Namun, keluarganya menginginkan Idham untuk tetap melanjutkan pendidikannya. Sayang jika kecerdasan yang dimiliki Idham tidak dikembangkan dengan menempuh pendidikan setinggi-tingginya. Akhirnya Idham melanjutkan pendidikannya ke Pondok Pesantren Modern Gontor.
Di Gontor, dia belajar di Kulliyah al-Muallimin al-Islamiyah dan di tingkat Kweekschool Islam Bovenbouw. Setelah lima tahun mondok di sana, Idham mampu menyelesaikan pendidikannya lebih cepat dibandingkan santri lainnya. Pada 1943, ia pun meneruskan studinya ke Jakarta.

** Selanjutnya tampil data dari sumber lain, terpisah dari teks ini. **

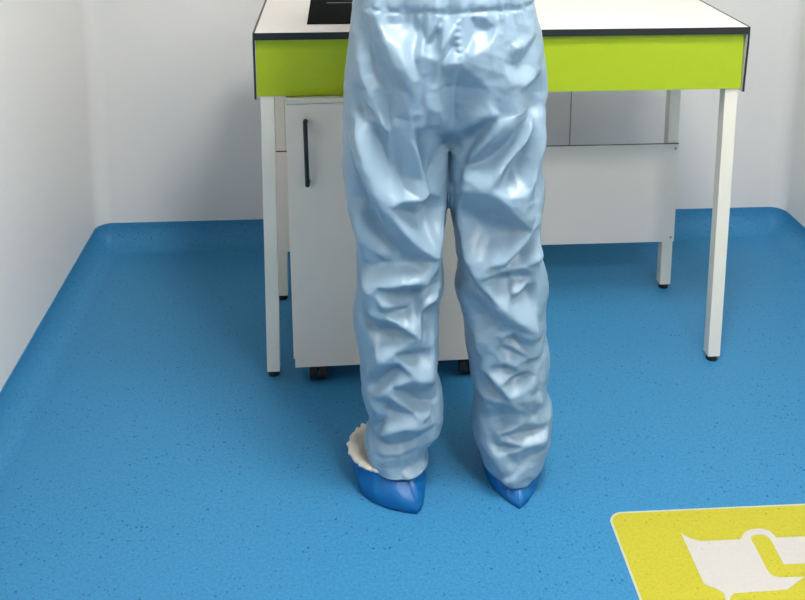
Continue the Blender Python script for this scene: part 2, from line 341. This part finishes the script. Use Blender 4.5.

Tidak lama kemudian, Idham kembali ke Gontor dengan menjadi guru sekaligus menjadi wakil direktur di sana. Saat mengabdi di Gontor dari 1943 sampai 1944, kemampuannya dalam berorganisasi semakin meningkat. Di sana, dia juga mampu mengusai bahasa Arab, Inggris, dan bahasa Jepang.
Pihak Jepang sangat senang dengan adanya anak muda pribumi yang menguasai bahasa mereka. Bahkan, pemerintah kolonial Jepang sempat mengundang Idham ke negeri berjuluk matahari terbit tersebut. Seorang tokoh NU, Sifuddin Zuhri bahkan menyaksikan sendiri saat Idham menjadi penerjemah pejabat Jepang yang berbicara di depan para alim ulama dan tokoh Islam lainnya.
Selain itu, Idham juga fasih dalam berbahasa Belanda. Sedangkan bahasa Prancis dan bahasa Jerman dikuasainya secara pasif. Dengan demikian, Idham setidaknya mampu memahami enam bahasa Internasional.